К чему эти позы, зачем ему прямо заглядывать в тот век? Неужели за амулетом? Возможно, эта романтическая сцена была написана когда-то прежним, «южным» Пушкиным, и теперь пригодилась. Она своим бумажным, плоским звуком только подчеркивает тот объем драмы (в том числе поэтический, речевой), который Александр набрал к весне 1825 года. К тому моменту, когда он уже вполне ощутил свой рост, совместный с набирающим пространство московским календарем.
* * *
Не нужен переодетый поэт, тут теперь идут другие переодевания, куда более успешные.
«Годунов», сцена в корчме. Приставы допрашивают странников, двух бродячих монахов и беглеца Отрепьева, которого им и нужно. Приметы преступника, точно маска, одеваются поочередно на каждого — и каждому они к лицу.
А ростом он мал, грудь широкая, одна рука короче другой, глаза голубые, волоса рыжие, на щеке бородавка, на лбу другая.
Да это сам Пушкин, сам и есть, сукин сын! Как в зеркале. Напялил на себя маску (слово) и во мгновение обернулся самозванцем.
Настоящая, веселая игра. Это не рассчитывается заранее, просто улавливается момент свободы, когда игра становится возможна.
На качелях Кроноса — между временами, в точке равноденствия — Александр лицедействует, жонглирует словами, перебрасывая их из одного века в другой. Для этого ему довольно места и света: дни подвинулись, земля пошла по кругу; за ней и голова. В нем самом как будто качаются весы: Пушкин уже наполовину переменился. Вроде бы он прежний Пушкин, насмешник и жонглер, но, с другой стороны, московский закон симметрии, взаимоотражения эпох диктует свое: Александр со своим новым словом уже наполовину там — он слышит, он видит то время.
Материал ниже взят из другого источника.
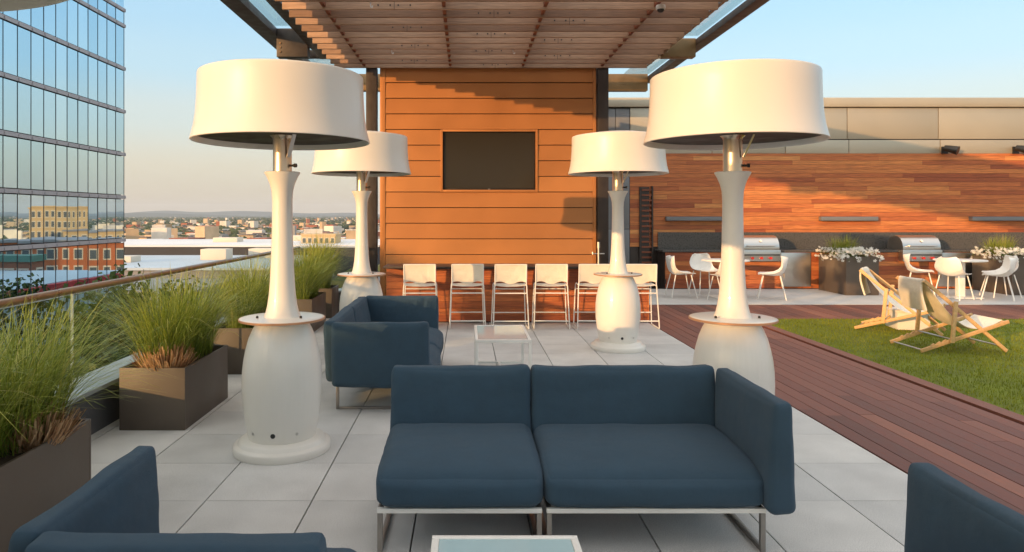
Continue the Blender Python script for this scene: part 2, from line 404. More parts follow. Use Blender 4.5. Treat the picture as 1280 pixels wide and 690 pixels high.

Он доигрался. После проектного превращения себя в Шенье и «бумажной» смерти, после освоения нового дыхания (письма) в пустыне, когда явились ему слова-предметы и слово-народ, Пушкин начинает всерьез двоиться и качаться, поэтапно переменяет поэтическую плоть (пространство сознания). Сливается с пустыней, становится народом, погружается в Москву.